Dataset excerpt
######
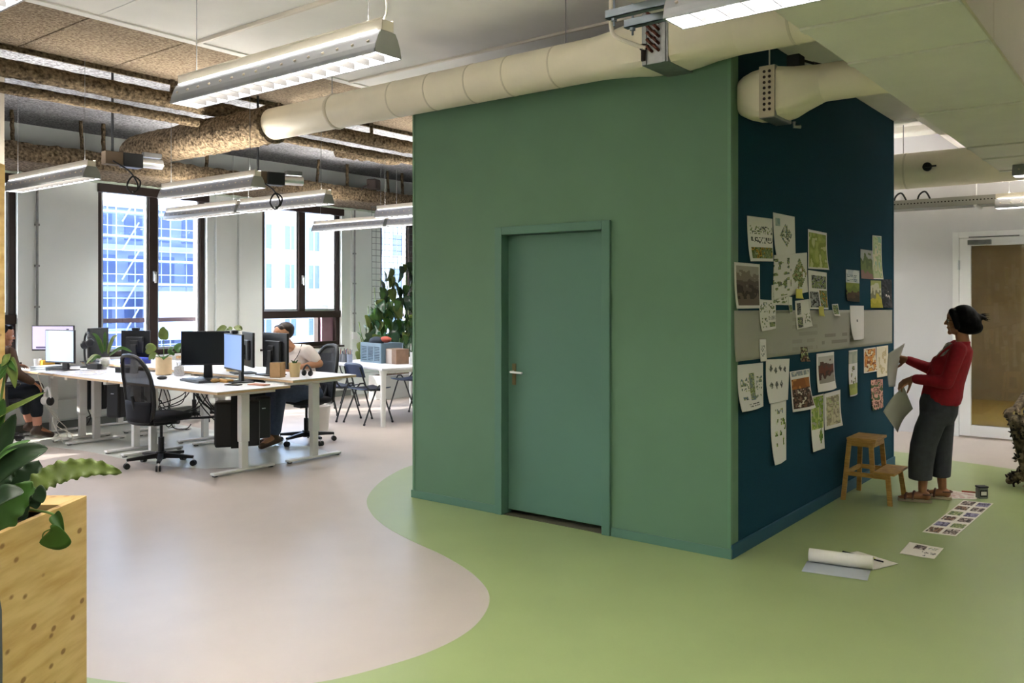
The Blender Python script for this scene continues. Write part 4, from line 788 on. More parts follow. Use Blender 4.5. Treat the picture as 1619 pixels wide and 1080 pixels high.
# cables
random.seed(11)
def cable(p0, p1, sag, label, wig=.08, r=.006, m='wire_black', grp='black cables under the desks'):
    p0 = Vector(p0); p1 = Vector(p1); pts = [p0]
    for k in range(1, 5):
        t = k / 5; q = p0.lerp(p1, t); q.z -= sag * 4 * t * (1 - t); q += Vector((random.uniform(-wig, wig), random.uniform(-wig, wig), random.uniform(-wig, wig) * .6)); q.z = max(.02, q.z); pts.append(q)
    pts.append(p1); return tag(B().tube(spline(pts, 7), r, 6).out('black_cable', MATS[m], smooth=True), label, 'cable', grp)
for k in range(10): cable((4.9 + random.uniform(0, .5), 9.3 + random.uniform(-.2, .2), Z1 - .07), (5.0 + random.uniform(-.3, .4), 8.5 + random.uniform(-.3, .3), .42 + random.uniform(-.15, .3)), .28, 'black cable drooping in the tangle under the middle desk')
for k in range(4): cable((5.0, 9.95 + k * .04, .7), (4.95 + random.uniform(-.1, .1), 10.05, .15), .05, 'black cable in the bundle behind the paired desk legs', .05)
for k in range(4): cable((5.0 + k * .04, 8.1, Z1 - .06), (5.0, 7.45, .42 + k * .02), .12, 'black cable running from under the desk to the computer tower', .04)
cable((4.75, 8.05, .42), (5.0, 7.45, .48), .03, 'thick black cable hose leading to the computer tower', .02, .014)
for k in range(3): cable((4.42, 10.0 + k * .02, .42), (4.45 + k * .1, 9.7, .02), .02, 'pale cable hanging to the floor below the headset', .05, .005, 'wire_white', 'pale cables below the headset')
for k in range(2): cable((5.12, 8.35, Z1 - .03), (5.05, 7.7, .5), .1, 'black cable under the nearest desk behind the office chair', .04)

# ---- meeting table with blue chairs
mt = thing('meeting_table', 'white meeting table with the grey-blue crate beside the green wall', 'table', (7.5, 7.87, 0), R(-13))
tz = .74
B().box(0, 1.5, 0, 1.65, tz - .03, tz).out('tabletop', MATS['desk_white'], mt, bevel=.006)
for x in (.05, 1.45):
    for y in (.06, 1.59): B().lathe([(.032, .0), (.036, tz - .12), (.05, tz - .05), (.06, tz - .03)], 16, (x, y, 0)).out('leg', MATS['white_metal'], mt, smooth=True)
B().box(.05, 1.45, .05, .08, tz - .07, tz - .03).box(.05, 1.45, 1.57, 1.6, tz - .07, tz - .03).out('apron', MATS['white_metal'], mt)
def blue_chair(label, loc, rz):
    c = thing('blue_chair', label, 'chair', loc, rz, 'navy blue stacking chairs'); N = MATS['navy_plastic']; T = MATS['tube_dark']
    B().grid(lambda u, v: ((u - .5) * .4, (v - .5) * .39, .445 + .03 * (v - .5) ** 2 * 4 * .5 - .012 * math.sin(u * math.pi)), 10, 8).out('seat', N, c, smooth=True, thick=.012)
    B().grid(lambda u, v: (-.23 - .05 * v + .09 * (u - .5) ** 2, (u - .5) * .38, .61 + v * .18 - .03 * (abs(u - .5) * 2) ** 6 * v), 12, 5).out('backrest', N, c, smooth=True, thick=.012)
    for s in (-1, 1):
        B().tube([(.21, s * .22, .01), (.07, s * .2, .4), (.05, s * .2, .43), (-.02, s * .195, .435), (-.14, s * .195, .44), (-.2, s * .19, .5), (-.25, s * .175, .66), (-.275, s * .165, .74)], .011, 8).out('front_leg', T, c, smooth=True)
        B().tube([(-.25, s * .22, .01), (-.05, s * .205, .44), (.0, s * .205, .49), (.06, s * .205, .49), (.09, s * .2, .45)], .011, 8).out('rear_leg', T, c, smooth=True)
        for x in (.21, -.25): B().cyl((x, s * .22, .001), (x - math.copysign(.008, x), s * .22, .025), .015, n=8).out('rubber_foot', MATS['black_plastic'], c)
    B().tube([(.04, -.2, .43), (.04, .2, .43)], .01, 8).tube([(-.12, -.2, .435), (-.12, .2, .435)], .01, 8).out('cross_tube', T, c)
    return c
bc = blue_chair('navy chair nearest the green wall, its back to the viewer at the meeting table', (7.74, 8.36, 0), R(-6))
cp(bc, loc=(7.7, 8.93, 0), rz=R(4), label='navy chair half hidden behind the desk corner at the meeting table')
cp(bc, loc=(9.0, 8.86, 0), rz=R(175), label='navy chair on the far side of the meeting table by the green wall edge')
cp(bc, loc=(8.62, 9.98, 0), rz=R(-95), label='navy chair whose top shows behind the meeting table below the wall socket')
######
Task objective
Repeat verbatim all the material, but not the pictures.

Result of the task
The Blender Python script for this scene continues. Write part 4, from line 788 on. More parts follow. Use Blender 4.5. Treat the picture as 1619 pixels wide and 1080 pixels high.
# cables
random.seed(11)
def cable(p0, p1, sag, label, wig=.08, r=.006, m='wire_black', grp='black cables under the desks'):
    p0 = Vector(p0); p1 = Vector(p1); pts = [p0]
    for k in range(1, 5):
        t = k / 5; q = p0.lerp(p1, t); q.z -= sag * 4 * t * (1 - t); q += Vector((random.uniform(-wig, wig), random.uniform(-wig, wig), random.uniform(-wig, wig) * .6)); q.z = max(.02, q.z); pts.append(q)
    pts.append(p1); return tag(B().tube(spline(pts, 7), r, 6).out('black_cable', MATS[m], smooth=True), label, 'cable', grp)
for k in range(10): cable((4.9 + random.uniform(0, .5), 9.3 + random.uniform(-.2, .2), Z1 - .07), (5.0 + random.uniform(-.3, .4), 8.5 + random.uniform(-.3, .3), .42 + random.uniform(-.15, .3)), .28, 'black cable drooping in the tangle under the middle desk')
for k in range(4): cable((5.0, 9.95 + k * .04, .7), (4.95 + random.uniform(-.1, .1), 10.05, .15), .05, 'black cable in the bundle behind the paired desk legs', .05)
for k in range(4): cable((5.0 + k * .04, 8.1, Z1 - .06), (5.0, 7.45, .42 + k * .02), .12, 'black cable running from under the desk to the computer tower', .04)
cable((4.75, 8.05, .42), (5.0, 7.45, .48), .03, 'thick black cable hose leading to the computer tower', .02, .014)
for k in range(3): cable((4.42, 10.0 + k * .02, .42), (4.45 + k * .1, 9.7, .02), .02, 'pale cable hanging to the floor below the headset', .05, .005, 'wire_white', 'pale cables below the headset')
for k in range(2): cable((5.12, 8.35, Z1 - .03), (5.05, 7.7, .5), .1, 'black cable under the nearest desk behind the office chair', .04)

# ---- meeting table with blue chairs
mt = thing('meeting_table', 'white meeting table with the grey-blue crate beside the green wall', 'table', (7.5, 7.87, 0), R(-13))
tz = .74
B().box(0, 1.5, 0, 1.65, tz - .03, tz).out('tabletop', MATS['desk_white'], mt, bevel=.006)
for x in (.05, 1.45):
    for y in (.06, 1.59): B().lathe([(.032, .0), (.036, tz - .12), (.05, tz - .05), (.06, tz - .03)], 16, (x, y, 0)).out('leg', MATS['white_metal'], mt, smooth=True)
B().box(.05, 1.45, .05, .08, tz - .07, tz - .03).box(.05, 1.45, 1.57, 1.6, tz - .07, tz - .03).out('apron', MATS['white_metal'], mt)
def blue_chair(label, loc, rz):
    c = thing('blue_chair', label, 'chair', loc, rz, 'navy blue stacking chairs'); N = MATS['navy_plastic']; T = MATS['tube_dark']
    B().grid(lambda u, v: ((u - .5) * .4, (v - .5) * .39, .445 + .03 * (v - .5) ** 2 * 4 * .5 - .012 * math.sin(u * math.pi)), 10, 8).out('seat', N, c, smooth=True, thick=.012)
    B().grid(lambda u, v: (-.23 - .05 * v + .09 * (u - .5) ** 2, (u - .5) * .38, .61 + v * .18 - .03 * (abs(u - .5) * 2) ** 6 * v), 12, 5).out('backrest', N, c, smooth=True, thick=.012)
    for s in (-1, 1):
        B().tube([(.21, s * .22, .01), (.07, s * .2, .4), (.05, s * .2, .43), (-.02, s * .195, .435), (-.14, s * .195, .44), (-.2, s * .19, .5), (-.25, s * .175, .66), (-.275, s * .165, .74)], .011, 8).out('front_leg', T, c, smooth=True)
        B().tube([(-.25, s * .22, .01), (-.05, s * .205, .44), (.0, s * .205, .49), (.06, s * .205, .49), (.09, s * .2, .45)], .011, 8).out('rear_leg', T, c, smooth=True)
        for x in (.21, -.25): B().cyl((x, s * .22, .001), (x - math.copysign(.008, x), s * .22, .025), .015, n=8).out('rubber_foot', MATS['black_plastic'], c)
    B().tube([(.04, -.2, .43), (.04, .2, .43)], .01, 8).tube([(-.12, -.2, .435), (-.12, .2, .435)], .01, 8).out('cross_tube', T, c)
    return c
bc = blue_chair('navy chair nearest the green wall, its back to the viewer at the meeting table', (7.74, 8.36, 0), R(-6))
cp(bc, loc=(7.7, 8.93, 0), rz=R(4), label='navy chair half hidden behind the desk corner at the meeting table')
cp(bc, loc=(9.0, 8.86, 0), rz=R(175), label='navy chair on the far side of the meeting table by the green wall edge')
cp(bc, loc=(8.62, 9.98, 0), rz=R(-95), label='navy chair whose top shows behind the meeting table below the wall socket')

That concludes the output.